Prime Minister Muhammad Shehbaz Sharif on Monday stressed that they had to make huge investments on the country’s youth because those nations had always excelled whose youth got skills and requisite degrees in different fields.
Addressing a ceremony of the Prime Minister’s National Innovation Awards, the prime minister expressed his pleasure over the strides made by the country’s youth in different fields by utilizing their talents and skills.
The country’s future was in safe hands and they had to make investments on the youth’s talent as they direly deserved it, he added.
The prime minister said it was a matter of satisfaction as the young people strived during their educational careers and showed their innovative skills in the information technology (IT) sector, biodiesel, traffic lights, motorbikes etc.
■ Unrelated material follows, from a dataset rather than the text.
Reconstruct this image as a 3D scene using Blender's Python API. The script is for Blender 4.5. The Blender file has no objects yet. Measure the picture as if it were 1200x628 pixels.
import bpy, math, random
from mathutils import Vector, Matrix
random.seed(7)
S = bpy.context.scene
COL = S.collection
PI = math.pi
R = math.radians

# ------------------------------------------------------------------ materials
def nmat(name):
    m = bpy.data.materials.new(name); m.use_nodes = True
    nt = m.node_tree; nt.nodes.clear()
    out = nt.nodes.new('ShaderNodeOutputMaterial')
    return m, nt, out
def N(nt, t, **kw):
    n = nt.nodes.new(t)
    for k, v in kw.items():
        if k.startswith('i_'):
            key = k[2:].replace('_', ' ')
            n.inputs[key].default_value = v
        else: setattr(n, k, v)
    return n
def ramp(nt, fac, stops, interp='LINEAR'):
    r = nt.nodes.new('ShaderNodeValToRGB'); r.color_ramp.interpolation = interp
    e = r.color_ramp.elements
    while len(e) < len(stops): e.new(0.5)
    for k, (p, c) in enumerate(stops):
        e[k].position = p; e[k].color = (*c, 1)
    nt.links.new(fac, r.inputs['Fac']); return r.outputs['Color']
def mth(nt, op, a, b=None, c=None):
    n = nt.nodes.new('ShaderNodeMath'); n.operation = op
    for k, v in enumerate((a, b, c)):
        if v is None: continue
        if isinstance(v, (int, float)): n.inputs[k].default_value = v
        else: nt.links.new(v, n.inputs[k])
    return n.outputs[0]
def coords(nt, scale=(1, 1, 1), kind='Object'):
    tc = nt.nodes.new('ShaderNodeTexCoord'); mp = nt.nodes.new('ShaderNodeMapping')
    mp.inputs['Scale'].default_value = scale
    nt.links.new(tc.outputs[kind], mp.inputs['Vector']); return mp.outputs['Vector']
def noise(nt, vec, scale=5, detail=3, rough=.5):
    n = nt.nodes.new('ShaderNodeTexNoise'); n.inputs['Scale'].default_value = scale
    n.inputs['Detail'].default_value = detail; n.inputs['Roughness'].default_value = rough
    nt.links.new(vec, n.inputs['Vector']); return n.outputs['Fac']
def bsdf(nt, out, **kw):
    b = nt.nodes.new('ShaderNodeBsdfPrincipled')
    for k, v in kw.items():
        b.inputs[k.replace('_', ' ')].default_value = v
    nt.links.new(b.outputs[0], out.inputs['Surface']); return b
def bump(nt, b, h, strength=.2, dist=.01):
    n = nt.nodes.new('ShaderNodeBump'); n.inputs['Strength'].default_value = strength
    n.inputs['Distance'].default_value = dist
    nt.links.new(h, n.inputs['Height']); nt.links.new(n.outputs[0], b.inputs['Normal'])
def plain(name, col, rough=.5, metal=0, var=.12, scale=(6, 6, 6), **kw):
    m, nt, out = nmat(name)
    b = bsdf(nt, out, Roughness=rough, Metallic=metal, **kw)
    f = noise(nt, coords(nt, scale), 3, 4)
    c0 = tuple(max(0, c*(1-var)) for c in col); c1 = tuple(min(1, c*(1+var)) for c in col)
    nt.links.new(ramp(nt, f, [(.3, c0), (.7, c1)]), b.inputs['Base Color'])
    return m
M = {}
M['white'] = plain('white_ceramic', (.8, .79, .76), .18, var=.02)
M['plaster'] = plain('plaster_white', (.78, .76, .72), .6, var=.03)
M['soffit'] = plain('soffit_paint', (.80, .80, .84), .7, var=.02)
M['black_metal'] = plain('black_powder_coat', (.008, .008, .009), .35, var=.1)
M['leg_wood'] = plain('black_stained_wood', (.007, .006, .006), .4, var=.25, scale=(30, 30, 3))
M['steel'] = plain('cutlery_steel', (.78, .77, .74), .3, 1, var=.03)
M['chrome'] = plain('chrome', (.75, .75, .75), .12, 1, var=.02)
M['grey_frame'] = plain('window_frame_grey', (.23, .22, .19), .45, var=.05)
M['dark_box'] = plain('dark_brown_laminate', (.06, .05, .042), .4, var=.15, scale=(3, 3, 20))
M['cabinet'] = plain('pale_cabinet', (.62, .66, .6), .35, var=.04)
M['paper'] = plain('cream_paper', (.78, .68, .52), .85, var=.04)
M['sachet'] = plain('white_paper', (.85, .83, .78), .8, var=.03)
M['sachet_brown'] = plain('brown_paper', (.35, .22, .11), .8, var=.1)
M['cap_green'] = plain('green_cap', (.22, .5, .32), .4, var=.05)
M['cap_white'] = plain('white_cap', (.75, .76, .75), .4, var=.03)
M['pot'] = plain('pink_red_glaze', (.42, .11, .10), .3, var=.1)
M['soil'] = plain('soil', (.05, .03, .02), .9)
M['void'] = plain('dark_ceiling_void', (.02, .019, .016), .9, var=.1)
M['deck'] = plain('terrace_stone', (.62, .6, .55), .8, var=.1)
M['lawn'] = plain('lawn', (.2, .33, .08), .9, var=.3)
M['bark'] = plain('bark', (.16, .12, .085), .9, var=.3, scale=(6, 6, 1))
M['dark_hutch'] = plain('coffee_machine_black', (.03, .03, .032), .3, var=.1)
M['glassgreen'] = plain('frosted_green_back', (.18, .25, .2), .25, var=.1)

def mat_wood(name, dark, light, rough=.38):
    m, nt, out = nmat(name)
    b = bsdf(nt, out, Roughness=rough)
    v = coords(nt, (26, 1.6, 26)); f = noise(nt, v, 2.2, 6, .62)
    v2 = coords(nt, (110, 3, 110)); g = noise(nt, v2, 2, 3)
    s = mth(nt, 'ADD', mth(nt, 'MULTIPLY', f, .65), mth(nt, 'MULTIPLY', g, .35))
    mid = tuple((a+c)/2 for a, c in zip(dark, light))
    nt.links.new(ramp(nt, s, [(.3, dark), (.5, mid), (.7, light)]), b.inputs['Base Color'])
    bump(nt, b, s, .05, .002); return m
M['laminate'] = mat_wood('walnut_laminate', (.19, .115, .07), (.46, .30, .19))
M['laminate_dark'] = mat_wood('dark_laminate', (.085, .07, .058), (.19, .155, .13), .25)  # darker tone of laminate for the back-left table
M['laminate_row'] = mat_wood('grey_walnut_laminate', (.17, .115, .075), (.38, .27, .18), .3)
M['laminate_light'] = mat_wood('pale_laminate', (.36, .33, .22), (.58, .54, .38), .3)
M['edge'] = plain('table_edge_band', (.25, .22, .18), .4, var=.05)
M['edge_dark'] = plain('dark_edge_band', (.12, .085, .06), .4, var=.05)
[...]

Under the Prime Minister’s National Youth Award Programme, a total of Rs 160 million was distributed among the 100 talented youths who had achieved innovative business projects. The ceremony was also attended by ministers, parliamentarians and foreign ambassadors. The prime minister said Pakistan was facing financial challenges, but he was confident that they would steer the country out of the issues.
Such situations arose in the lives of nations, he said, stressing that the Pakistani nation had to make the determination and chart its way forward and once they had decided, then nothing could hamper it.
The prime minister also expressed his gratitude to China for supporting Pakistan during the economic constraints by extending $1 billion loan facility.
During the last 75 years, he opined that foreign debts proved a hefty burden upon Pakistan whereas those nations had progressed that utilized the foreign loans and returned it on the basis of their talent, honesty and skills.
“We have to get rid of these debts as they could not thrive on the foreign debts,” he said, adding the country was gifted with precious resources.
The prime minister, without naming the previous government, said he would not go into details about the man-made crises in the past.
He said the challenges were faced by the nations and stressed that they should make a promise to change the fate of Pakistan without seeking foreign debts.
Referring to 1971, he said they lost one part of the Quaid’s Pakistan but never learnt lessons from the past.
The prime minister said the leg-pulling and game of allegations must be ceased and they all have to agree upon a unified national agenda as being practiced by different countries.